For many working-class Americans, including hardworking immigrants, street vending is a valuable opportunity to support their families while providing the public with something people deeply value—abundant variety of delicious, convenient food. But that opportunity is constantly undermined by onerous and unnecessary red tape in cities and states across the country.

In Manhattan, The New York Times profiled Bangladeshi immigrant Kabir Ahmed, who leaves home each day at 6 a.m. to work a food cart for hours at a time in order to make ends meet. Although the lines surrounding Kabir’s cart during the city’s lunchtime rush might suggest food vending is a lucrative business, the government imposes a byzantine web of red tape that stifles his profits and dreams.

One major hurdle the New York City Council has put in vendors’ way is the arbitrarily low number of food-vending permits available to Kabir and others. With only about 4,000 permits available, this arbitrary monopoly leads to taxi-style rent-seeking, where the government enables existing permit owners to extort vendors for the basic “privilege” of being able to work hard and run a business. In Kabir’s case, he and his partner needed to take out a $25,000 loan to pay for a two-year lease on a permit that cost its owner just $200. Although the city is considering legislation to double the number of available permits, it would only soften, rather than eliminate, an unnecessary problem.

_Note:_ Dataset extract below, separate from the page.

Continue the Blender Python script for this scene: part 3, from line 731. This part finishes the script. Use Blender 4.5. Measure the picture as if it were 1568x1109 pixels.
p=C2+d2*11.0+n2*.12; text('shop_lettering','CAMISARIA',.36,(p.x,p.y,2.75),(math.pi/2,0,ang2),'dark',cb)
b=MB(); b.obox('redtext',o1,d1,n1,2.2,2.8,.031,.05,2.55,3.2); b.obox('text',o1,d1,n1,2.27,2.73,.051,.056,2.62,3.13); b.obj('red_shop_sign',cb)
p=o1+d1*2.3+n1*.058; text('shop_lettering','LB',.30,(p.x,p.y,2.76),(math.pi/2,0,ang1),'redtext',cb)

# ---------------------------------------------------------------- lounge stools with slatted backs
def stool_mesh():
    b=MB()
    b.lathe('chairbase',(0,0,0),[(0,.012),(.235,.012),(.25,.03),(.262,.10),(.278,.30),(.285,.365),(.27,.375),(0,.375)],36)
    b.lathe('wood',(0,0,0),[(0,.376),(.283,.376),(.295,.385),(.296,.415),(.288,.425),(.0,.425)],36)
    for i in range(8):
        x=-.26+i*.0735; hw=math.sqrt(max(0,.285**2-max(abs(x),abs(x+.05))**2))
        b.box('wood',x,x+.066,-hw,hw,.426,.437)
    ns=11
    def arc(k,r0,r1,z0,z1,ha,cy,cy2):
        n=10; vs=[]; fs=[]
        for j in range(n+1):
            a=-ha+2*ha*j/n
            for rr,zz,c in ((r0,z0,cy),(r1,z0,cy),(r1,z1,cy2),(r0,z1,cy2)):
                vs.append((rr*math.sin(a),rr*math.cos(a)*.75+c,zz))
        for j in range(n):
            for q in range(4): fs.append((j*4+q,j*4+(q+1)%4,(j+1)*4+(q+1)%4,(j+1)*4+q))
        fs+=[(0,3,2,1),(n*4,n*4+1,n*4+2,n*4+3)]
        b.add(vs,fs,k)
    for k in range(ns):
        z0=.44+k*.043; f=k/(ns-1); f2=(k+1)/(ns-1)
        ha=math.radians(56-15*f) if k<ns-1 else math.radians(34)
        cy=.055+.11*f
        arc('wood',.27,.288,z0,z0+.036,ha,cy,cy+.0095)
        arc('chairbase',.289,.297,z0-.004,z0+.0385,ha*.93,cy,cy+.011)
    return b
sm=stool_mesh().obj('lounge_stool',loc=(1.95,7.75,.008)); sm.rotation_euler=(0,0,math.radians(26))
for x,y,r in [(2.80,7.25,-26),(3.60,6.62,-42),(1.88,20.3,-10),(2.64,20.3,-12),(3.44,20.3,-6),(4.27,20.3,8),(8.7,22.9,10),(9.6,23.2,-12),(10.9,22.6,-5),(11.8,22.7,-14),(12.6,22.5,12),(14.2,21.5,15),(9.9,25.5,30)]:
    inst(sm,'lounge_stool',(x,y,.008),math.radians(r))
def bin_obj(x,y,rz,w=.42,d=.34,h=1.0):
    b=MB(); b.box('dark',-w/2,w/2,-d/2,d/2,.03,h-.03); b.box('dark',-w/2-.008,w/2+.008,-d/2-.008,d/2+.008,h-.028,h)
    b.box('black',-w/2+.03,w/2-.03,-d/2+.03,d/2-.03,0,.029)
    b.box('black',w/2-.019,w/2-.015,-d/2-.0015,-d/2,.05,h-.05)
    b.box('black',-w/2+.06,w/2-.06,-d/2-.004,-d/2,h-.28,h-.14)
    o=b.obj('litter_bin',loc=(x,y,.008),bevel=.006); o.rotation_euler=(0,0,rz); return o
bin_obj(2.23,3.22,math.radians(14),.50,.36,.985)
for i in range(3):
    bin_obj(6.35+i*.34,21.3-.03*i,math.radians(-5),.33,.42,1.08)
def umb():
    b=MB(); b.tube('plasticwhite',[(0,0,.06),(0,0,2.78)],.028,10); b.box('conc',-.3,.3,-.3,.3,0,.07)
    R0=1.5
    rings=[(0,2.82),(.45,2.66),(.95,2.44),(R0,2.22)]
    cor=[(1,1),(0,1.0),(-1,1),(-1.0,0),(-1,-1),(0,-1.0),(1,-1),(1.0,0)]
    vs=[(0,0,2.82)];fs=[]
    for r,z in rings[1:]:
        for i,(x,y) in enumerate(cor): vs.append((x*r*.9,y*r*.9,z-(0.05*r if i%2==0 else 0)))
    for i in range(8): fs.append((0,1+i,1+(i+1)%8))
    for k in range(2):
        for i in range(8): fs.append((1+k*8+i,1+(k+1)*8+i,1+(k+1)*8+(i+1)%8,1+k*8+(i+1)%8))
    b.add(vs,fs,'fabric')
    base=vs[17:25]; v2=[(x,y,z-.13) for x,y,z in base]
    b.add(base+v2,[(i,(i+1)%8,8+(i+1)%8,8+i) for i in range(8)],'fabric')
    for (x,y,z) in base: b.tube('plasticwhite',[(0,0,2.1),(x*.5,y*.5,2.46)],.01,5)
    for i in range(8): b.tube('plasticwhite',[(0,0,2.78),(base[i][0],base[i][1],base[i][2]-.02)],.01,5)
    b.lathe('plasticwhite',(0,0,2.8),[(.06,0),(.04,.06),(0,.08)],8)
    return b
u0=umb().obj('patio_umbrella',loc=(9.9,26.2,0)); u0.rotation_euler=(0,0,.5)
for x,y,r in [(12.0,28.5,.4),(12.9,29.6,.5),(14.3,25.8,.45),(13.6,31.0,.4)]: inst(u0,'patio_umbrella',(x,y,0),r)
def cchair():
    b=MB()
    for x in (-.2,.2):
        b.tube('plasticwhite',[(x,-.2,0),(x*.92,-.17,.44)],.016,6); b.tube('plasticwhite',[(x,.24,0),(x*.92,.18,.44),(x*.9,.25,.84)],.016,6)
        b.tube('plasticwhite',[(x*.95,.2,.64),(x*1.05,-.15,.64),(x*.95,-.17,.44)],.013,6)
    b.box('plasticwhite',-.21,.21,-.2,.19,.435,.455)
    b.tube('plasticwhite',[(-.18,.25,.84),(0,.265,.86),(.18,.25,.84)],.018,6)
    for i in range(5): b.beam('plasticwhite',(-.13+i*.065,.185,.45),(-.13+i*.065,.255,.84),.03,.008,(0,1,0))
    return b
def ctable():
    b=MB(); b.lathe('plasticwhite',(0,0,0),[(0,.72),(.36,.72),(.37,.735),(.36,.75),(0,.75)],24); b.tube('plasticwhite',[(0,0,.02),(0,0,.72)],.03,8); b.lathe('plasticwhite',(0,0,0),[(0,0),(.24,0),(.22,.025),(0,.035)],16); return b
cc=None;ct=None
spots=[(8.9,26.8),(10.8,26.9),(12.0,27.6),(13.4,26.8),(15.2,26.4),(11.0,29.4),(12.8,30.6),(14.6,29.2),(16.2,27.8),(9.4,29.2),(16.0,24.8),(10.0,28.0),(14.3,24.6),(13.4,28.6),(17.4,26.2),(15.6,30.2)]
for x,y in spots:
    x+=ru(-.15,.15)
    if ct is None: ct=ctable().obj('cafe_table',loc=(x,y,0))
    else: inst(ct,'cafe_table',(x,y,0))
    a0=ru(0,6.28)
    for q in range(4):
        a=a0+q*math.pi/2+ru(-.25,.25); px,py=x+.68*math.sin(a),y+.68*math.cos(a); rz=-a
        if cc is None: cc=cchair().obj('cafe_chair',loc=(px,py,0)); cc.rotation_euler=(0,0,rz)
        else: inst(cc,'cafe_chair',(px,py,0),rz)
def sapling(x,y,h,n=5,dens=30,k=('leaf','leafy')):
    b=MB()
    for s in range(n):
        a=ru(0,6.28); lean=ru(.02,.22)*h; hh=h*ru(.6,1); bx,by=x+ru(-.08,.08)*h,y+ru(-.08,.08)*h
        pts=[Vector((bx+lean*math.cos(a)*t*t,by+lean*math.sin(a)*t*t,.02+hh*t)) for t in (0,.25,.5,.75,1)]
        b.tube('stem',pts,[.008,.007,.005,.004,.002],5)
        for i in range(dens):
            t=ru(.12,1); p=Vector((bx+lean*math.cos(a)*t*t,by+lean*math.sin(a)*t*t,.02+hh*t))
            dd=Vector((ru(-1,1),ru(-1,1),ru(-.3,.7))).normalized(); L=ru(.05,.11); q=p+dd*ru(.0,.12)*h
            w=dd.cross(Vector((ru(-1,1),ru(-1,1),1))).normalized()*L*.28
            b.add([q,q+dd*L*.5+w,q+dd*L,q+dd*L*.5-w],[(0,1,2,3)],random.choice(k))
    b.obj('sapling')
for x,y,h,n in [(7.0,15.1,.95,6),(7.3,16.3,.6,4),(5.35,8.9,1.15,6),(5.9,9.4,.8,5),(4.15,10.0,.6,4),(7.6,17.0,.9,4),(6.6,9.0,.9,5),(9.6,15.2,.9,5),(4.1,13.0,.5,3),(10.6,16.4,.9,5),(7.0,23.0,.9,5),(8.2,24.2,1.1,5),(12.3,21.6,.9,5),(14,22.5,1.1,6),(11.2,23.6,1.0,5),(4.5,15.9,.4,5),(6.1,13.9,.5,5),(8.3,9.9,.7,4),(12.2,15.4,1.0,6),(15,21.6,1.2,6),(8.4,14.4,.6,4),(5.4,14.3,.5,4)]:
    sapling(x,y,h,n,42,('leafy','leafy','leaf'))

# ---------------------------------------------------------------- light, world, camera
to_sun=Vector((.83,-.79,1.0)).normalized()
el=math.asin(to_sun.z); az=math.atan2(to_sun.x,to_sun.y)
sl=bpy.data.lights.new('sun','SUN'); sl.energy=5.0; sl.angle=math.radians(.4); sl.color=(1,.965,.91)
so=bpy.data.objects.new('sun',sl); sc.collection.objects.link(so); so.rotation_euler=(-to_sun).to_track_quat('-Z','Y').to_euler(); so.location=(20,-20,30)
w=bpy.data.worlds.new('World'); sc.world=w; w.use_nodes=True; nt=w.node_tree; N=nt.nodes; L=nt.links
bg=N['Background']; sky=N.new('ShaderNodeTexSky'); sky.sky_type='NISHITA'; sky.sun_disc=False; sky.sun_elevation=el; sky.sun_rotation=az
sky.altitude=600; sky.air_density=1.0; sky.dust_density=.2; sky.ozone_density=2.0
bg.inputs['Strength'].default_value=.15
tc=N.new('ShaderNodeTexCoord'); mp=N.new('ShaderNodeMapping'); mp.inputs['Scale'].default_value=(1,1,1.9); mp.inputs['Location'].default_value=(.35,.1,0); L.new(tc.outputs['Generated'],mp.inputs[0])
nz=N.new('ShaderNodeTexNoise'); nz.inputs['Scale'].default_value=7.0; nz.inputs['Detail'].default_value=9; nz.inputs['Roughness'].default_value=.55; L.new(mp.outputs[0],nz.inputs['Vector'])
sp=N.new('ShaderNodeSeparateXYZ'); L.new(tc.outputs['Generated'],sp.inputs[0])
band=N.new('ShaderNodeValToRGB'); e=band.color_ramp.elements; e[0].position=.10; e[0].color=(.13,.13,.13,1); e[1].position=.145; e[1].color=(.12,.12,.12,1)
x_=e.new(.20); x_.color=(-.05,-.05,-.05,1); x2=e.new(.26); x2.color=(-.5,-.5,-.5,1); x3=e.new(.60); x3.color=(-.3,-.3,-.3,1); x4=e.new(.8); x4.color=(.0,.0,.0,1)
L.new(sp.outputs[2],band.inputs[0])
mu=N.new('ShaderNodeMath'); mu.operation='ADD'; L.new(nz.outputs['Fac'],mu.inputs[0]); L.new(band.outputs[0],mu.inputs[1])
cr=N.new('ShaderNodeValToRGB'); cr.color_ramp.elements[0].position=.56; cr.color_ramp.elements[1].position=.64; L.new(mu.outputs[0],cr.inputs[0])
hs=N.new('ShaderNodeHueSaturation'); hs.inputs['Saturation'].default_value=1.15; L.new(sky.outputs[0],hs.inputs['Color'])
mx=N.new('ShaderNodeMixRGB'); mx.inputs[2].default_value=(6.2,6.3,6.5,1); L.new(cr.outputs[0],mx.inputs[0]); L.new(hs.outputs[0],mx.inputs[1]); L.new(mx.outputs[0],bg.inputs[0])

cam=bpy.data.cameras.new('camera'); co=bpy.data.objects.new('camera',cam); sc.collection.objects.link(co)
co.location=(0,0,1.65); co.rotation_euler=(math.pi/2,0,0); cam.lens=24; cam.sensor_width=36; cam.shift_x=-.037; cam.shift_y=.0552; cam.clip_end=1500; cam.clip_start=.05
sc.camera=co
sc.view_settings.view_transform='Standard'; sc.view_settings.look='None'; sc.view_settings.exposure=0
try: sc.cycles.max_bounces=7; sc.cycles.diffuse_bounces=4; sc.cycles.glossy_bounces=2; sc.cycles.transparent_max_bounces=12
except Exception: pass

New York City also requires food carts to contract with commissaries for their ingredients, meaning it is currently illegal for cart owners to pursue cheaper options. Because of all this red tape, Kabir usually makes less than $125 a day after paying all his expenses. This is reportedly not unusual for street vendors in a place that bills itself “the greatest city in the world.”

As New York’s vendors and their supporters struggle to roll back some of the more burdensome local laws, their counterparts across the continent in Olympia, Wash. are fighting to remove local red tape entirely. An onerous patchwork of different local regulations across the Evergreen State makes it difficult for law-abiding trucks to reach customers in different cities and counties across Washington. In a recent push at the state capitol, truck owners and a huge crowd of supporters came out to support reform that would streamline regulations and enact a fair, straightforward set of rules statewide that treat food trucks equally.

Key reform in Washington would be to allow truck operators to cook all of their food in their trucks, which is common practice throughout the country. Washington’s requirement that most food served by food trucks must be cooked offsite amounts to economic protectionism for industrial kitchens and higher costs for both food truck owners and customers.

The Institute for Justice (IJ) is working to empower food truck owners and workers with economic opportunity. IJ lawsuits on behalf of food trucks in Texas led the San Antonio and El Paso city councils to repeal protectionist laws that banned food trucks from operating near restaurants or convenience stores. IJ has also filed lawsuits to tear down unconstitutional red barriers around food trucks in Baltimore and Chicago.

Street vending is a booming industry across the country. From New York to Washington, from the Atlantic to the Pacific, policymakers should cut burdensome red tape and empower entrepreneurs to succeed.